*What you should do:*
Retype every line from the top of the entries down to the one with "180, 270, n)", both included, and skip the pictures.

*Records provided:*

++++++++++++++++++++

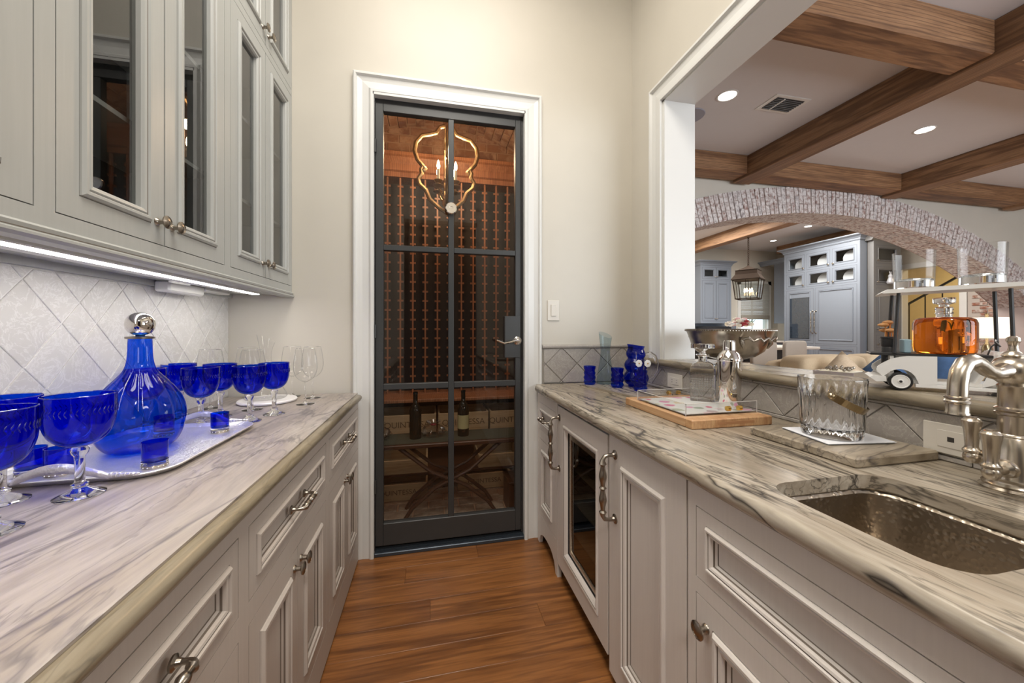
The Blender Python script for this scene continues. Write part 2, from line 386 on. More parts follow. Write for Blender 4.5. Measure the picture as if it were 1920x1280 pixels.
def tile(T, poly, h, mat, parent, g=.0025, name='tile'):
    a = inset(poly, g); b = inset(poly, g+.0015)
    mb = MB(); n = len(a)
    vs = [T(p[0], p[1], 0) for p in a]+[T(p[0], p[1], h*.7) for p in a]+[T(p[0], p[1], h) for p in b]
    fs = [[k*n+i, k*n+(i+1) % n, (k+1)*n+(i+1) % n, (k+1)*n+i] for k in (0, 1) for i in range(n)]+[list(range(2*n, 3*n))]
    mb.add(vs, fs, mat); return mb.build(name, parent)
def arc(cx, cy, r, a0, a1, n): return [(cx+r*math.cos(math.radians(a0+(a1-a0)*i/n)), cy+r*math.sin(math.radians(a0+(a1-a0)*i/n))) for i in range(n+1)]
def rrect(x0, x1, y0, y1, r, n=5):
    return arc(x1-r, y0+r, r, -90, 0, n)+arc(x1-r, y1-r, r, 0, 90, n)+arc(x0+r, y1-r, r, 90, 180, n)+arc(x0+r, y0+r, r, 180, 270, n)

LT, RT = .880, .893          # counter tops, left and right
YB = 2.09                    # far wall
# ================================================================ ROOM SHELL
fl = thing('floor', None, None, (0, 0, 0)); tag(fl, kind='structure')
MB().box(-4, 13, -5, 12, -.12, -.02, M_sub).build('subfloor', fl)
MB().box(1.4, 12.6, -3, 9.4, -.02, 0, M_floor).build('boards_beyond', fl)['kind'] = 'stuff'
y = -2.9; k = 0
while y < 2.085:
    w = .128; y1 = min(y+w, 2.1)
    cuts = [-1.0, [.0, .38, -.12, .25, -.3, .1, .46][k % 7], 1.24]
    if k % 3 == 0: cuts = [-1.0, 1.24]
    for a, b in zip(cuts, cuts[1:]):
        MB().box(a+.0004, b-.0004, y+.0004, y1-.0004, -.02, 0, M_floor, .0006).build('plank', fl)
    y += w; k += 1
struct('wall_left', MB().box(-1.15, -.98, -.6, 2.23, 0, 3.6, M_wall))
wb = MB(); wb.box(-.98, -.31, YB, 2.23, 0, 3.6, M_wall); wb.box(.545, 1.395, YB, 2.23, 0, 3.6, M_wall); wb.box(-.31, .545, YB, 2.23, 2.455, 3.6, M_wall)
struct('wall_back', wb)
wr = MB(); wr.box(1.222, 1.395, -.6, 1.768, 0, 1.015, M_wall); wr.box(1.222, 1.395, 1.768, 2.23, 0, 3.6, M_wall); wr.box(1.222, 1.395, -.6, 1.768, 2.435, 3.6, M_wall)
wr.box(1.222, 1.395, -.75, -.6, 0, 3.6, M_wall)
struct('wall_right', wr)
wf = MB(); wf.box(-1.15, -.33, -.75, -.6, 0, 3.6, M_wall); wf.box(.6, 1.222, -.75, -.6, 0, 3.6, M_wall); wf.box(-.33, .6, -.75, -.6, 2.6, 3.6, M_wall)
struct('wall_front', wf)
hb = MB(); hb.box(-1.3, -1.2, -3, -.75, 0, 3.6, M_hall); hb.box(1.25, 1.395, -3, -.75, 0, 3.6, M_hall); hb.box(-1.3, 1.395, -3.1, -3, 0, 3.6, M_hall)
struct('wall_hallway', hb)
struct('ceiling', MB().box(-1.3, 1.395, -3.1, 2.25, 3.6, 3.7, M_ceil))
# casing of the cellar door
PR = [(0, 0), (0, .022), (.006, .026), (.014, .026), (.02, .014), (.045, .010), (.078, .014), (.088, .024), (.1, .024), (.1, 0)]
def casing(name, T, a0, a1, top, w=.1, prof=PR, floor0=0.0):
    mb = MB(); sc = w/.1
    P_ = [(p*sc, h) for p, h in prof]
    for j in range(len(P_)-1):
        (p0, h0), (p1, h1) = P_[j], P_[j+1]
        A0, A1 = a0-w+p0, a0-w+p1; B0, B1 = a1+w-p0, a1+w-p1; Z0, Z1 = top+w-p0, top+w-p1
        vs = [T(A0, floor0, h0), T(A0, Z0, h0), T(A1, Z1, h1), T(A1, floor0, h1), T(B0, floor0, h0), T(B0, Z0, h0), T(B1, Z1, h1), T(B1, floor0, h1)]
        mb.add(vs, [[0, 1, 2, 3], [4, 7, 6, 5], [1, 5, 6, 2]], M_trim)
    return struct(name, mb)
casing('trim_1', lambda u, v, n: (u, YB-n, v), -.296, .533, 2.466, .099)
jb = MB(); jb.box(-.31, -.292, 2.068, 2.23, 0, 2.47, M_trim); jb.box(.529, .545, 2.068, 2.23, 0, 2.47, M_trim); jb.box(-.31, .545, 2.068, 2.23, 2.452, 2.47, M_trim)
struct('trim_2', jb)
# casing of the pass-through opening
casing('trim_3', lambda u, v, n: (1.222-n, u, v), -.45, 1.768, 2.435, .108, floor0=1.05)
jb = MB(); jb.box(1.215, 1.40, 1.752, 1.769, 1.05, 2.45, M_trim); jb.box(1.215, 1.40, -.6, 1.768, 2.428, 2.445, M_trim)
struct('trim_4', jb)
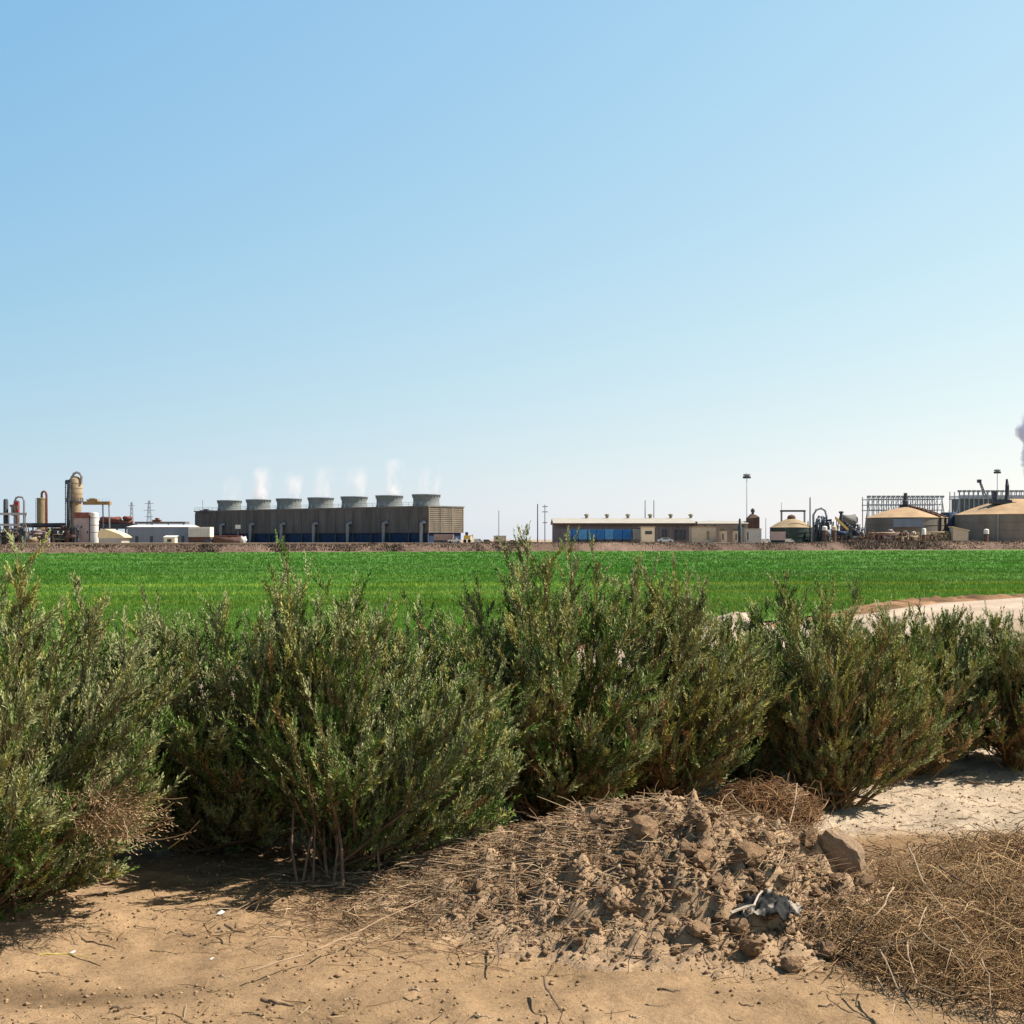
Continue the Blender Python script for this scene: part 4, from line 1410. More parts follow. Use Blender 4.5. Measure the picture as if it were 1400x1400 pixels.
# ---- left part of the plant
D = 405
t = thing('pipe_gantry', 'open steel frame with dark columns and an arched pipe at the left photo edge', 'pipe frame', (WX(12, D), D, 0))
for (a, b, y0) in ((3, 9.5, 682), (17, 25, 684)):
    mb = MB(); mb.lathe(WX((a + b) / 2, D), D + 1, [((b - a) / 2 * D / FOC, 0), ((b - a) / 2 * D / FOC, WZ(y0 + 2, D)), ((b - a) / 3 * D / FOC, WZ(y0, D))], 16)
    mb.build('column', DARKST if a < 10 else RUSTB, t)
mb = MB()
for yb in (701, 716):
    pbox(mb, -30, 37, yb, yb + 3, D - 0.9, 0.5)
for xb in (-20, 13, 36):
    mb.tube([(WX(xb, D), D - 0.6, 0), (WX(xb, D), D - 0.6, WZ(703, D))], 0.2, 6)
mb.build('beams', mat('pale_beam', (0.42, 0.40, 0.38), var=0.15), t)
MB().tube([V3(20.5, 720, D), V3(20.5, 684, D), V3(22, 680.5, D), V3(26, 679, D), V3(31, 680, D), V3(33, 684, D), V3(33, 722, D)], 0.34, 8).build('arched_pipe', PIPEG, t)
mb = MB(); pbox(mb, 19.2, 24.8, 686, 691, D - 1.4, 1.0); pbox(mb, 21, 25, 696, 700, D - 1.4, 1.0); mb.build('red_valve', mat('red_paint', (0.30, 0.05, 0.05), var=0.2), t)
MB().tube([V3(14, 692, D), V3(17, 690, D), V3(17.2, 705, D)], 0.45, 8).build('side_pipe', TANV, t)

D = 420
t = thing('vertical_vessel', 'olive tan upright vessel with a loop of pipe on top, left of the tallest column', 'vessel', (WX(56, D), D, 0))
r = 6 * D / FOC
MB().lathe(WX(56.5, D), D, [(r, 0), (r, WZ(682.5, D)), (r * 1.06, WZ(682.4, D)), (r * 1.06, WZ(681, D)), (r * .5, WZ(680.5, D))], 24).build('shell', OLIVEV, t)
MB().tube([V3(57, 682, D), V3(57, 675, D), V3(58.2, 672.3, D), V3(60.5, 671.5, D), V3(62.5, 673, D), V3(63.6, 677, D), V3(64.2, 740, D)], 0.36, 8).build('loop_pipe', RUST, t)
mb = MB()
for k in range(24):
    z = 1 + k * (WZ(684, D) - 1) / 23
    mb.box(WX(50, D) - .25, WX(50, D) + .25, D - .05, D + .05, z, z + 0.08)
mb.tube([(WX(50, D) - .28, D, 0), (WX(50, D) - .28, D, WZ(681, D))], 0.05, 4); mb.tube([(WX(50, D) + .28, D, 0), (WX(50, D) + .28, D, WZ(681, D))], 0.05, 4)
mb.build('ladder', DARKST, t)

D = 400
t = thing('column_tower', 'tallest tan column of the left group, wide banded top on a narrower shaft', 'column', (WX(103, D), D, 0))
cx = WX(103.5, D); s_ = D / FOC
MB().lathe(cx, D, [(7.6 * s_, 0), (7.6 * s_, WZ(686.5, D))], 28).build('shaft', TANV, t)
mb = MB(); mb.lathe(cx, D, [(7.6 * s_, WZ(686.4, D)), (9.0 * s_, WZ(684, D)), (9.0 * s_, WZ(656, D)), (6 * s_, WZ(652, D)), (1 * s_, WZ(650.5, D))], 28)
mb.build('head', mat('tan_head_insulation', (0.37, 0.275, 0.175), var=0.2, scale=0.9), t)
mb = MB()
for yb in (661, 668, 675, 681):
    mb.lathe(cx, D, [(9.05 * s_, WZ(yb + .5, D)), (9.25 * s_, WZ(yb + .45, D)), (9.25 * s_, WZ(yb - .45, D)), (9.05 * s_, WZ(yb - .5, D))], 28, cap=False)
mb.build('bands', OLIVEV, t)
mb = MB(); mb.lathe(cx - 2 * s_, D, [(7.7 * s_, WZ(686.6, D)), (11.5 * s_, WZ(686.6, D)), (11.5 * s_, WZ(685, D)), (9.1 * s_, WZ(685, D))], 24, cap=False)
for k in range(16):
    th = k * math.pi / 8
    mb.tube([(cx - 2 * s_ + 11.3 * s_ * math.cos(th), D + 11.3 * s_ * math.sin(th), WZ(685.5, D)), (cx - 2 * s_ + 11.3 * s_ * math.cos(th), D + 11.3 * s_ * math.sin(th), WZ(680.5, D))], 0.06, 4)
mb.build('platform', DARKST, t)
mb = MB()
for px in (89.5, 92.5):
    mb.tube([V3(px, 742, D - 1.0), V3(px, 657, D - 1.0)], 0.13, 5)
for k in range(34):
    y = 740 - k * 2.45
    mb.tube([V3(89.5, y, D - 1), V3(92.5, y, D - 1)], 0.06, 4)
    if k % 3 == 0:
        mb.tube([V3(89.5, y, D - 1), V3(88.5, y, D - 2), V3(91, y, D - 2.6), V3(93.5, y, D - 2), V3(92.5, y, D - 1)], 0.06, 4, cap=False)
pbox(mb, 89.5, 97.5, 656, 662, D - 1.5, 2.0); pbox(mb, 92, 98.5, 665, 667, D - 1.8, 2)
mb.build('caged_ladder', DARKST, t)
MB().tube([V3(94, 742, D - 2), V3(94, 686, D - 2), V3(94.6, 660, D - 2.4)], 0.62, 8).build('down_pipe', DARKST, t)
MB().tube([V3(98.5, 660, D - 1), V3(98.5, 652, D - 1), V3(101, 647.5, D - 1), V3(105, 645.5, D - 1), V3(109, 647, D - 1), V3(111.4, 651, D - 1), V3(111.6, 660, D - 1)], 0.42, 8).build('overhead_pipe', PIPEG, t)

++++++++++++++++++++

*Exercise solution:*
The Blender Python script for this scene continues. Write part 2, from line 386 on. More parts follow. Write for Blender 4.5. Measure the picture as if it were 1920x1280 pixels.
def tile(T, poly, h, mat, parent, g=.0025, name='tile'):
    a = inset(poly, g); b = inset(poly, g+.0015)
    mb = MB(); n = len(a)
    vs = [T(p[0], p[1], 0) for p in a]+[T(p[0], p[1], h*.7) for p in a]+[T(p[0], p[1], h) for p in b]
    fs = [[k*n+i, k*n+(i+1) % n, (k+1)*n+(i+1) % n, (k+1)*n+i] for k in (0, 1) for i in range(n)]+[list(range(2*n, 3*n))]
    mb.add(vs, fs, mat); return mb.build(name, parent)
def arc(cx, cy, r, a0, a1, n): return [(cx+r*math.cos(math.radians(a0+(a1-a0)*i/n)), cy+r*math.sin(math.radians(a0+(a1-a0)*i/n))) for i in range(n+1)]
def rrect(x0, x1, y0, y1, r, n=5):
    return arc(x1-r, y0+r, r, -90, 0, n)+arc(x1-r, y1-r, r, 0, 90, n)+arc(x0+r, y1-r, r, 90, 180, n)+arc(x0+r, y0+r, r, 180, 270, n)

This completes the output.